Le film pousse plus à s’associer à T’challa et son père, les souverains Wakandais qui ont volontairement laissé l’Afrique se faire détruire, par l’esclavage, le colonialisme, puis le néocolonialisme. Quand, enfin T’challa décide de sortir son royaume de l’isolement, et de faire profiter le monde de leur technologie, il le fait aux Nations-Unies, de la terre entière y compris des oppresseurs d’autres nations. Une fois encore le film rate la coche de la sensibilisation quand à la solidarité primordiale entre peuples opprimés. Finalement le personnage de T’challa sonne comme un Mandela sans la case prison. Tandis que Killmonger est résolument un anticolonial de la trame des grands héros assassinés par la suprématie raciste.

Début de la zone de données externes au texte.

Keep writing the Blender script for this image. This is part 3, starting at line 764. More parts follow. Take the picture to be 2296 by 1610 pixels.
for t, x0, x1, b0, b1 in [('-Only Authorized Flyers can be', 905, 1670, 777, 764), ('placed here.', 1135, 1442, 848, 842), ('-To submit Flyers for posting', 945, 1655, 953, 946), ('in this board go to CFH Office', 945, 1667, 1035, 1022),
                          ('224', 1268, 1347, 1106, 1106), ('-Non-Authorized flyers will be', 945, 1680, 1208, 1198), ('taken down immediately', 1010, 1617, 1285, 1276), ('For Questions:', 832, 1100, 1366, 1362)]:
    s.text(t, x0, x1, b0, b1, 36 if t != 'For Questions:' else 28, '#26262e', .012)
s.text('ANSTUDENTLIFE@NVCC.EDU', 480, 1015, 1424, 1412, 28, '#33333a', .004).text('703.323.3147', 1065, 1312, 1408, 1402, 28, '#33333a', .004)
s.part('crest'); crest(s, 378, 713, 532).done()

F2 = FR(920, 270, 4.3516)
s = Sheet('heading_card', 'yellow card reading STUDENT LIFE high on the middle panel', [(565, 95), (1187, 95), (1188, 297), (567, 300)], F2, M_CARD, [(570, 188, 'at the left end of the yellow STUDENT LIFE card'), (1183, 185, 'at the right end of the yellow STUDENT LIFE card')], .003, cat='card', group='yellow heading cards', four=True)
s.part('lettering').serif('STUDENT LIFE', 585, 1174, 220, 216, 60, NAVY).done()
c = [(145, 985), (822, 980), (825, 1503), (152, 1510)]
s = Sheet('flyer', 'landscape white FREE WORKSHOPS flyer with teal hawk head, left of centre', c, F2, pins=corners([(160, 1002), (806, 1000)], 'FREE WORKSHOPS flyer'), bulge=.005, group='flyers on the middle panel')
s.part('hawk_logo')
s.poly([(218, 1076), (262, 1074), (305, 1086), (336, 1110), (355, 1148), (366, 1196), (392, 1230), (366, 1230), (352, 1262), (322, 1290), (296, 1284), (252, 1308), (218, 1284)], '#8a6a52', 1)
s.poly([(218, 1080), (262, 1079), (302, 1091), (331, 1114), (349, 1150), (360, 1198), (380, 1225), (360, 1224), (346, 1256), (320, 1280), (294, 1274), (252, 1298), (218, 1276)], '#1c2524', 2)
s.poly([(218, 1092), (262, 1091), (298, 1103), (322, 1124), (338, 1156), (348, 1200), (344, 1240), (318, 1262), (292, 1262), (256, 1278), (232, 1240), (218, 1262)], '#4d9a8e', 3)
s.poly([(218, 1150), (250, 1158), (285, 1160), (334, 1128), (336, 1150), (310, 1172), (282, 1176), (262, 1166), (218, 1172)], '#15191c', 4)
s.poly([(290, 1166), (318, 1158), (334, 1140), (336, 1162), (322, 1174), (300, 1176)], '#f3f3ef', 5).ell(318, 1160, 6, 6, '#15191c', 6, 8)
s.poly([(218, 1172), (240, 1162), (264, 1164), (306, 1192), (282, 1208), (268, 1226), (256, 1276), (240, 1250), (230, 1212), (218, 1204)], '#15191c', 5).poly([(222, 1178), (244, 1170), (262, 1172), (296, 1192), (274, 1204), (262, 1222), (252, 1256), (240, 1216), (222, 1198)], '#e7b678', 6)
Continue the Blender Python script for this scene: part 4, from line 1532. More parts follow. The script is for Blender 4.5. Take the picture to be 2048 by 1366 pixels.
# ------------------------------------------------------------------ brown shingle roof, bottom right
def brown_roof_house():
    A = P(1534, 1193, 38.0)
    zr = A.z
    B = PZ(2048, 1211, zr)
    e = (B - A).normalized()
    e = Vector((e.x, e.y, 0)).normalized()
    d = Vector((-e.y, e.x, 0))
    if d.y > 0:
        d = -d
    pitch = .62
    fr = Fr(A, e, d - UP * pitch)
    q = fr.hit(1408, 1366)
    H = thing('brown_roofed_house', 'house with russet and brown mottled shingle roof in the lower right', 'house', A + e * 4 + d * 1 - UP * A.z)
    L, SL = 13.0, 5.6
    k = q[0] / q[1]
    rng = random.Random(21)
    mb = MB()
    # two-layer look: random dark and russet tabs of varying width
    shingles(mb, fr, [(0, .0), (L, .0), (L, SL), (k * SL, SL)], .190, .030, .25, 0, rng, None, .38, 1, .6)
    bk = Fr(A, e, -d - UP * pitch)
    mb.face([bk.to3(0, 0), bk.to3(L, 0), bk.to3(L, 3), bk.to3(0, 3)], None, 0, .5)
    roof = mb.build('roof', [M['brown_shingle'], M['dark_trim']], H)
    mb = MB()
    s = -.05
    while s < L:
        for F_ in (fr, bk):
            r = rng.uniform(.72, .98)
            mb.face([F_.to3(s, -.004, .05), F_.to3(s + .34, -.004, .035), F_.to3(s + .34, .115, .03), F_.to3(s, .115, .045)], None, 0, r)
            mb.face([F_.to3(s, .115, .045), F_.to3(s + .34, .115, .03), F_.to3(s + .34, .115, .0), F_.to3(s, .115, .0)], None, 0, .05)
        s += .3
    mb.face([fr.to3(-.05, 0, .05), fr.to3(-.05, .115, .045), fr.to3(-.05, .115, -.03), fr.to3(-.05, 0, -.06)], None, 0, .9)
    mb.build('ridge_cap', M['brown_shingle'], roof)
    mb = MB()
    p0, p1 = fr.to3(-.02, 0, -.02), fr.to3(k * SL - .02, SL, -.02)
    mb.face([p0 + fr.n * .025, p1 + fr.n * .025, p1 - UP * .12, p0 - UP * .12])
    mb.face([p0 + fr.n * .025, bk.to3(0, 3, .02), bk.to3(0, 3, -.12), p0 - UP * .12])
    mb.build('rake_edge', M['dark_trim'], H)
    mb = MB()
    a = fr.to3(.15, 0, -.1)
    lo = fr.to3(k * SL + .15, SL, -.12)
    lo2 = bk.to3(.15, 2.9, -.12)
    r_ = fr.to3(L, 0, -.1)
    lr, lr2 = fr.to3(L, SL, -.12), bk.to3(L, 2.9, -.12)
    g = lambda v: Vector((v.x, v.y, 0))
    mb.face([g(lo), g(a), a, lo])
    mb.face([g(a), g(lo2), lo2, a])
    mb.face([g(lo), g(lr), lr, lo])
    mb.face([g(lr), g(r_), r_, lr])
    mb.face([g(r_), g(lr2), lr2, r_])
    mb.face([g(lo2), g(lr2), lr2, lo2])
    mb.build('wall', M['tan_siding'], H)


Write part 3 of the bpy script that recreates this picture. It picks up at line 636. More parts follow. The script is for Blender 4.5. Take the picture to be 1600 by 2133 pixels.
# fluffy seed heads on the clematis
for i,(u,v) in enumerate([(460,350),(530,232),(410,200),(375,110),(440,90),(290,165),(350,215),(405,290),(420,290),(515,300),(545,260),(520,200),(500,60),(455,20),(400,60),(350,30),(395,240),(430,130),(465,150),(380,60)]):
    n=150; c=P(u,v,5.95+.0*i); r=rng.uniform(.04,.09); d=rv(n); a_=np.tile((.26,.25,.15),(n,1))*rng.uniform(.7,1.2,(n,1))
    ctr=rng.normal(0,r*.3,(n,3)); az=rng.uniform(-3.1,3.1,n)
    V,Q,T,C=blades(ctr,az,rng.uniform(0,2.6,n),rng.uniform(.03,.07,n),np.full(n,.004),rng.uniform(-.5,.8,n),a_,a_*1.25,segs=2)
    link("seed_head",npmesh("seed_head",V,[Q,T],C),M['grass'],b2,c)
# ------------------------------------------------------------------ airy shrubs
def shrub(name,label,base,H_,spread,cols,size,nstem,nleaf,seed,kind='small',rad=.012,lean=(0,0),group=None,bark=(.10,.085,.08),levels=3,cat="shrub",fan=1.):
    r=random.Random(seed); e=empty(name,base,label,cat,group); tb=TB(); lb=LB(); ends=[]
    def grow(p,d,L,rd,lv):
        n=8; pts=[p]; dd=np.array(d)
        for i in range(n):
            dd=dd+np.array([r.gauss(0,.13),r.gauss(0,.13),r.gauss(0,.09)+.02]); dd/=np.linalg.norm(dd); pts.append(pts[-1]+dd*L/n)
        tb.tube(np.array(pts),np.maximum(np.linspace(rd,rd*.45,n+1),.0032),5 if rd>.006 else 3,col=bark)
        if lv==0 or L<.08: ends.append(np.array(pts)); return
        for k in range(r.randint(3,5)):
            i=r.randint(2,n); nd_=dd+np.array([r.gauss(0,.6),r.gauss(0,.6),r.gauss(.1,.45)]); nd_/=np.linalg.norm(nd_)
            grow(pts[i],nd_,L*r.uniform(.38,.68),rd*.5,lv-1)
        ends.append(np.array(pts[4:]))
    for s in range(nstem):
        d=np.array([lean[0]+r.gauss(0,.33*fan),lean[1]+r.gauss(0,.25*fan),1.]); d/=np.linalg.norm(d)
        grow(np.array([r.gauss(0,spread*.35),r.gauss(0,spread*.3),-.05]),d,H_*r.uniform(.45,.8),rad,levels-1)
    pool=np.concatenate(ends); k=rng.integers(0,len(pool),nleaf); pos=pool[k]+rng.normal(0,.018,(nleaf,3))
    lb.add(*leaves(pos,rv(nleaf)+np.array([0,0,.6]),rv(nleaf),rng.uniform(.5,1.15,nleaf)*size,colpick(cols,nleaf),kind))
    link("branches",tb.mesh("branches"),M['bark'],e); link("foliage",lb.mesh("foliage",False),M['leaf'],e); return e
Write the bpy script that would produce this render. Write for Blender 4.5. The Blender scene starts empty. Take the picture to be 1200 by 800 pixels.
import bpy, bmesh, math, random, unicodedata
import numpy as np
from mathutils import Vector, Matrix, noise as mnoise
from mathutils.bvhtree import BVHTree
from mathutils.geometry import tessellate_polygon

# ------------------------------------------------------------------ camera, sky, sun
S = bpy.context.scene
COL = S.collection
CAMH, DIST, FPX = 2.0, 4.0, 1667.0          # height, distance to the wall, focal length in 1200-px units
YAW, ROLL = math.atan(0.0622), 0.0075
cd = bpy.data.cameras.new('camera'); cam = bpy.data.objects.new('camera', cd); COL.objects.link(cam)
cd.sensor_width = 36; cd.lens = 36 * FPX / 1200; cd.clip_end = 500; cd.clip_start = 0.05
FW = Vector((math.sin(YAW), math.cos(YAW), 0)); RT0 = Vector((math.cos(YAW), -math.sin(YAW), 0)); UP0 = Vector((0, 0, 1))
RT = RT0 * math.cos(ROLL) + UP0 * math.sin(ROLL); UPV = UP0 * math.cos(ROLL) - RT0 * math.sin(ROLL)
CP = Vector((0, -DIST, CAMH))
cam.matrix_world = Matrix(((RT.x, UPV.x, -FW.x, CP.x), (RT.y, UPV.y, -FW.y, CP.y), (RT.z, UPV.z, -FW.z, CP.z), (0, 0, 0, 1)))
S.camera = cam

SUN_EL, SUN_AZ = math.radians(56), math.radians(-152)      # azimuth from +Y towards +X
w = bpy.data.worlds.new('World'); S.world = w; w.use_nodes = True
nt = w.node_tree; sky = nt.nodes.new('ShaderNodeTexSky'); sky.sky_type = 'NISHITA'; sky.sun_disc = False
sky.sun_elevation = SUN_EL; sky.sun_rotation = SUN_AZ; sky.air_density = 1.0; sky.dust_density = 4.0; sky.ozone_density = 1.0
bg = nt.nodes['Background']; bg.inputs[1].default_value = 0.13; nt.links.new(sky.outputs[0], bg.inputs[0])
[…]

Killmonger est définitivement le héros de cette fiction, un panafricain radical, et révolutionnaire. Un héros qui n’a pas peur de prendre le pouvoir à la suprématie blanche, à défendre les siens, comme le fut Nat Turner, Marcus Garvey, Steve Biko, et tant d’autres. La mort de killmonger et de son père est symboliquement une mise à mort de l’idéologie panafricaniste, et des luttes de libération des noirs.